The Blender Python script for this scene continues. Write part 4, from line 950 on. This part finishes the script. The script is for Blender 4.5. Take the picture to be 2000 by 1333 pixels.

☆ ☆ ☆ ☆ ☆

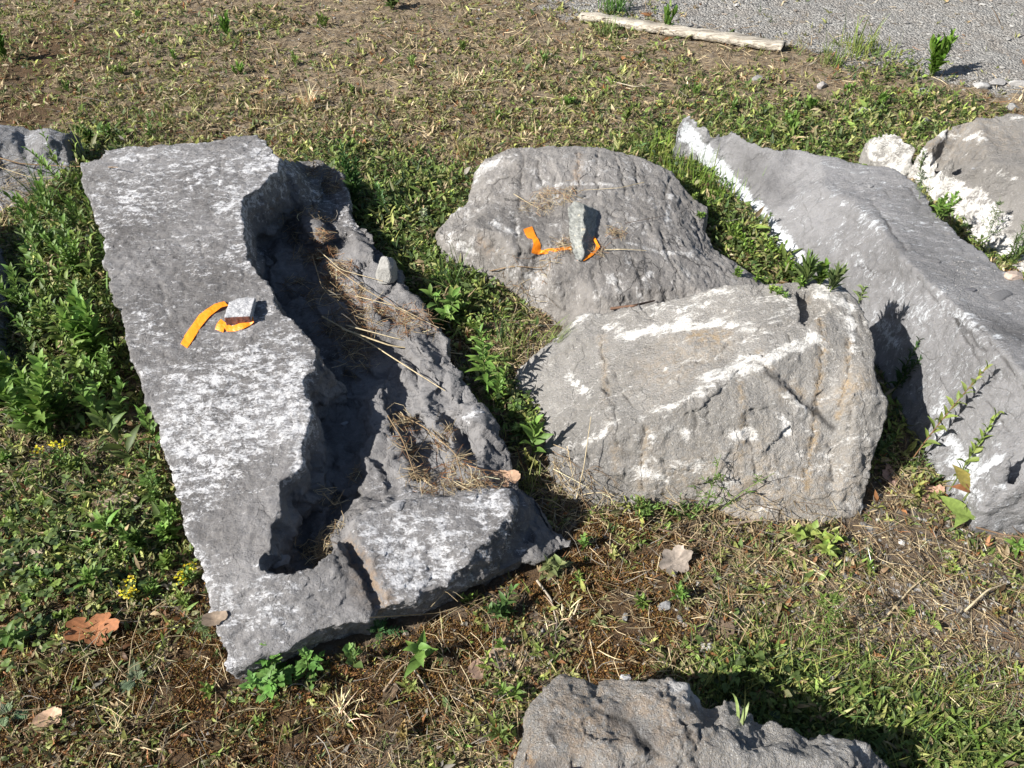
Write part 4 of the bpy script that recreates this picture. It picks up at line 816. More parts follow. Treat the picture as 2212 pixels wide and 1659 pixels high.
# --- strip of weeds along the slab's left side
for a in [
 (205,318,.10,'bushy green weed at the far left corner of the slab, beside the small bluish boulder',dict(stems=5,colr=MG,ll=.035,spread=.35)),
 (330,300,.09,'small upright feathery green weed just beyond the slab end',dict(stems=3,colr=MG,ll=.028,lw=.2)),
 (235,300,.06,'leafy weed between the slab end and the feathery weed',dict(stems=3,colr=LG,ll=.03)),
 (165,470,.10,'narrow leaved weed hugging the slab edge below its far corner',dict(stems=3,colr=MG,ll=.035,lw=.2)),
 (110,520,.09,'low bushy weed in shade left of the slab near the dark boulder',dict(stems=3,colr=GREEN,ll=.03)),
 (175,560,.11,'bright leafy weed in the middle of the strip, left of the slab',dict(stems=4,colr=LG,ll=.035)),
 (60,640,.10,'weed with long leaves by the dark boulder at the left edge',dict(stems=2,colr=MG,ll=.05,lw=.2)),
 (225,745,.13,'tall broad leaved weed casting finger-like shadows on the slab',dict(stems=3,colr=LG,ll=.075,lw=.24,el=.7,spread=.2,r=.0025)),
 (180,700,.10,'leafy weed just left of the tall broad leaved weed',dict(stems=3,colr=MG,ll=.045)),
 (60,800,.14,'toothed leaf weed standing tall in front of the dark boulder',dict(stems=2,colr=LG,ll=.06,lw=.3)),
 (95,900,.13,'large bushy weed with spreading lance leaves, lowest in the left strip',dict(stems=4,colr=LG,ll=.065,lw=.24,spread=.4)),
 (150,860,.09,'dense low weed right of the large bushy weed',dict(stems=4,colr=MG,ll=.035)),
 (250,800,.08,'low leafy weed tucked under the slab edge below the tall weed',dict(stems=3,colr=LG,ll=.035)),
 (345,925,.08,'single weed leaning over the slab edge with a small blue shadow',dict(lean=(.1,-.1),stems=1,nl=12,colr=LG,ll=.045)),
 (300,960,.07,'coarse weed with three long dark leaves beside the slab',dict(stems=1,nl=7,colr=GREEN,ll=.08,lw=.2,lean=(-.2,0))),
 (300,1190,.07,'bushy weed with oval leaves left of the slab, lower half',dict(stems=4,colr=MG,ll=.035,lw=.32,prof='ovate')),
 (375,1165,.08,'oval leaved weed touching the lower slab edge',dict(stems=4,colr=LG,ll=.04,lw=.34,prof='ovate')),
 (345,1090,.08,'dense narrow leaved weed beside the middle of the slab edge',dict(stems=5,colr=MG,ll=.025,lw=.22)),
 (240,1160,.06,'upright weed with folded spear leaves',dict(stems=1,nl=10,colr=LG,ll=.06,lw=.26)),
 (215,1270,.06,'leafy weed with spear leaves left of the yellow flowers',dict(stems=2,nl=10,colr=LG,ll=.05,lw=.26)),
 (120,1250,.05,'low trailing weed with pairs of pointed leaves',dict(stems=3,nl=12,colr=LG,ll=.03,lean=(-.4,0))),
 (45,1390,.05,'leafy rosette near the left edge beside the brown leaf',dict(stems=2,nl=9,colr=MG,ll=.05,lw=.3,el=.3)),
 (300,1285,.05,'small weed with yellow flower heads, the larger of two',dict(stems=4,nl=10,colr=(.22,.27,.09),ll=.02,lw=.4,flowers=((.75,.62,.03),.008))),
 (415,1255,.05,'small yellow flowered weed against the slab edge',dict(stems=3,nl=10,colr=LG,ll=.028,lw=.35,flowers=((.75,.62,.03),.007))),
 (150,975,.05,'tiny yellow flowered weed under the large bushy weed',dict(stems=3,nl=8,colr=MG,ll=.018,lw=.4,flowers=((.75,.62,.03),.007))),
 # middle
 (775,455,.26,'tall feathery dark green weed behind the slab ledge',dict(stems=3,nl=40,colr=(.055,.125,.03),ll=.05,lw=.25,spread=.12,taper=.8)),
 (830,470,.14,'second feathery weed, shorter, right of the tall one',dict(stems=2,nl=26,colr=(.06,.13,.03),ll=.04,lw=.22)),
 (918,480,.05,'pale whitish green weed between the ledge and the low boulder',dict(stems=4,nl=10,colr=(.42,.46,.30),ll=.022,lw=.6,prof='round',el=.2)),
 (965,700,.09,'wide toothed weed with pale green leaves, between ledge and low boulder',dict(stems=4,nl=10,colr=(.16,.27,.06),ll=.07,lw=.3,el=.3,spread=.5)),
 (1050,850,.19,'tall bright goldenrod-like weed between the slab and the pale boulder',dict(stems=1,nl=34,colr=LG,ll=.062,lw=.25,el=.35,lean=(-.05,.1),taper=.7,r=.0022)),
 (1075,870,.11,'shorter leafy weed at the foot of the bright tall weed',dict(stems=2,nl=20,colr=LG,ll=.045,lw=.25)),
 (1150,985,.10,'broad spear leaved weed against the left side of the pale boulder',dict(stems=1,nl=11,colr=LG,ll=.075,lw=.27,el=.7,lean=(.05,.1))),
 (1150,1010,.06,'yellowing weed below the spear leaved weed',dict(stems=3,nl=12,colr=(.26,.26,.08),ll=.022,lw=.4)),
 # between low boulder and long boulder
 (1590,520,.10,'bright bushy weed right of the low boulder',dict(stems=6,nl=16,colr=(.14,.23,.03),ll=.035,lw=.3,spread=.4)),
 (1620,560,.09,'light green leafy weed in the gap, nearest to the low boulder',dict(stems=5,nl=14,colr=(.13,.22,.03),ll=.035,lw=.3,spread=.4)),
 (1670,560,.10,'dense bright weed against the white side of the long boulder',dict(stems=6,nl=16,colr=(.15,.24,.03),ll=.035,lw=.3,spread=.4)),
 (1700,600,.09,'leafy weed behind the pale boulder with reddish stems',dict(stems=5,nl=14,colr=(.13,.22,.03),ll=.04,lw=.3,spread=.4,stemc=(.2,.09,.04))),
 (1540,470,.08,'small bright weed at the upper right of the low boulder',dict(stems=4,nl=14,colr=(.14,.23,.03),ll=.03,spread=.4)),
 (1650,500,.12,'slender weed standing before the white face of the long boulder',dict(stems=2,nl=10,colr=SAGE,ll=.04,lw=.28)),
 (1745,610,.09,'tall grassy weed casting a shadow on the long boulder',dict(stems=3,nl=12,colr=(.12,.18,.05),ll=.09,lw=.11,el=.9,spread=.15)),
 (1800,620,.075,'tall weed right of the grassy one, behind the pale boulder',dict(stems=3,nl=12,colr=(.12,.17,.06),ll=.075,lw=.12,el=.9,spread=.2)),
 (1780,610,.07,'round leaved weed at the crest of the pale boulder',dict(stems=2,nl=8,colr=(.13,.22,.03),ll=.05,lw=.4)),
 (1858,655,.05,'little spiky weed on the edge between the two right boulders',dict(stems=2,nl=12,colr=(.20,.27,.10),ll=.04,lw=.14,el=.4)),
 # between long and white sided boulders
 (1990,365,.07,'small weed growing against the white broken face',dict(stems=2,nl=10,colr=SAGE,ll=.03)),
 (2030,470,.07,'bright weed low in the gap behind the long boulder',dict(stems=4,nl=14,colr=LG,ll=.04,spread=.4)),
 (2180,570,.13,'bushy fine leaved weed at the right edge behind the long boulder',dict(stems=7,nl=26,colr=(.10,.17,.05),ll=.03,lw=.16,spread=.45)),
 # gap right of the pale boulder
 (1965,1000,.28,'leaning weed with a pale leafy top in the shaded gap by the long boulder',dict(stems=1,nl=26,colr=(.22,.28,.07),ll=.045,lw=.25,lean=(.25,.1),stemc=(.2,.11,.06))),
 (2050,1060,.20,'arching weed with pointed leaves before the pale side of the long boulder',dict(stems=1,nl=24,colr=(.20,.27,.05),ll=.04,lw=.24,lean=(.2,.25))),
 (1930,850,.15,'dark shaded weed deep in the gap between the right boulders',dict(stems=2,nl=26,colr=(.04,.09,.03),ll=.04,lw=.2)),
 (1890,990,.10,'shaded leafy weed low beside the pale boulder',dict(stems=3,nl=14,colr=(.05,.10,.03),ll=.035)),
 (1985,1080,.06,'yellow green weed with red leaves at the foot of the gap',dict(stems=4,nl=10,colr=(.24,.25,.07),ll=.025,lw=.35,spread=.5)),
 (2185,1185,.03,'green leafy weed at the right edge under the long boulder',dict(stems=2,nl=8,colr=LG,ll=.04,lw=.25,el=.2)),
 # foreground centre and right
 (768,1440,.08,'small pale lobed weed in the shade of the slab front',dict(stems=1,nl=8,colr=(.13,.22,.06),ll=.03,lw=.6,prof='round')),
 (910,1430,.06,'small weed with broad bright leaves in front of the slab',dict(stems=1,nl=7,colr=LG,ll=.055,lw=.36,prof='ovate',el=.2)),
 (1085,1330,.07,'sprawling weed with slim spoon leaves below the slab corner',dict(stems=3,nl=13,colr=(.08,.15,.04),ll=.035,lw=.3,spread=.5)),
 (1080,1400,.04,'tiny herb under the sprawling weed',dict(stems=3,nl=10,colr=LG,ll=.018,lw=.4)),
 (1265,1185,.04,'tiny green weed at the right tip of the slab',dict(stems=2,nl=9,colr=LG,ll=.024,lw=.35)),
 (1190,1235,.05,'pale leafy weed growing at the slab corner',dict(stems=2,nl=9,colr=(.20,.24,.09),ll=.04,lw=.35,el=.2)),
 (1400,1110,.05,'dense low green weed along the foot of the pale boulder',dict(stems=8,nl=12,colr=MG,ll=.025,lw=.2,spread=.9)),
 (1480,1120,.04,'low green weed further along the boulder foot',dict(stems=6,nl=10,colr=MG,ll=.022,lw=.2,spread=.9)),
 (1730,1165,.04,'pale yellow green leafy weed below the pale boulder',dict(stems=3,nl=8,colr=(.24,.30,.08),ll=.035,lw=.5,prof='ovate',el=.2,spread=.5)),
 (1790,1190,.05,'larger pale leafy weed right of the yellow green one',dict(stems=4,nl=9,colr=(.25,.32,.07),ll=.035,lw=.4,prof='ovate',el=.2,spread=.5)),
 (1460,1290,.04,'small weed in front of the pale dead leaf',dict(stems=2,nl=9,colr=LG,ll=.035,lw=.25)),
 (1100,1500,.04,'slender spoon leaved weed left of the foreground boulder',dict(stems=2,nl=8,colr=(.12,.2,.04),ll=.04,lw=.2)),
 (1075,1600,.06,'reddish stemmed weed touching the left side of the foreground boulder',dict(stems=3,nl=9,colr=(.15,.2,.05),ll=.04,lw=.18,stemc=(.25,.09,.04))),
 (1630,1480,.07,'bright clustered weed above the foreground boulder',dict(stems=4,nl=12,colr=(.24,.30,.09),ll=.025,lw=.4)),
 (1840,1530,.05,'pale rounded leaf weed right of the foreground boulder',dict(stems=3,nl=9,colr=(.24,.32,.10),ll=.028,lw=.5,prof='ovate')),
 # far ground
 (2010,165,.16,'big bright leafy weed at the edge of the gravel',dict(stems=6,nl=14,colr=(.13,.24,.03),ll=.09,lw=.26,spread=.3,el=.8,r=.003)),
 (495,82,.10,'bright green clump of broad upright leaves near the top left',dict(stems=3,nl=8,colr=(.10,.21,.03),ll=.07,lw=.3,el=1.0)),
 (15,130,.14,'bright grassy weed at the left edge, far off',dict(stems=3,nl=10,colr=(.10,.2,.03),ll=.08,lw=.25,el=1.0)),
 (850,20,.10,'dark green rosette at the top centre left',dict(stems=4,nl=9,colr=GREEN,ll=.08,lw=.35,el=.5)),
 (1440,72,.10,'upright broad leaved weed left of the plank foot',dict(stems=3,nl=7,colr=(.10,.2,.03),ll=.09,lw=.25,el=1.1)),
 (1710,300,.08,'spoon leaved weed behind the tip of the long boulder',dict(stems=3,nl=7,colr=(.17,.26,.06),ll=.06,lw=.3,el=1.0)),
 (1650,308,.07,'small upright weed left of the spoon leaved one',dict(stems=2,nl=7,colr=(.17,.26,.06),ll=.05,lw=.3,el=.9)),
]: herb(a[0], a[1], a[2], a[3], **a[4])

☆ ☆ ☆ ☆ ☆

Which lines above contain "this"? Show each of them.

▸ **Completed task**:
The Blender Python script for this scene continues. Write part 4, from line 950 on. This part finishes the script. The script is for Blender 4.5. Take the picture to be 2000 by 1333 pixels.
Write part 4 of the bpy script that recreates this picture. It picks up at line 816. More parts follow. Treat the picture as 2212 pixels wide and 1659 pixels high.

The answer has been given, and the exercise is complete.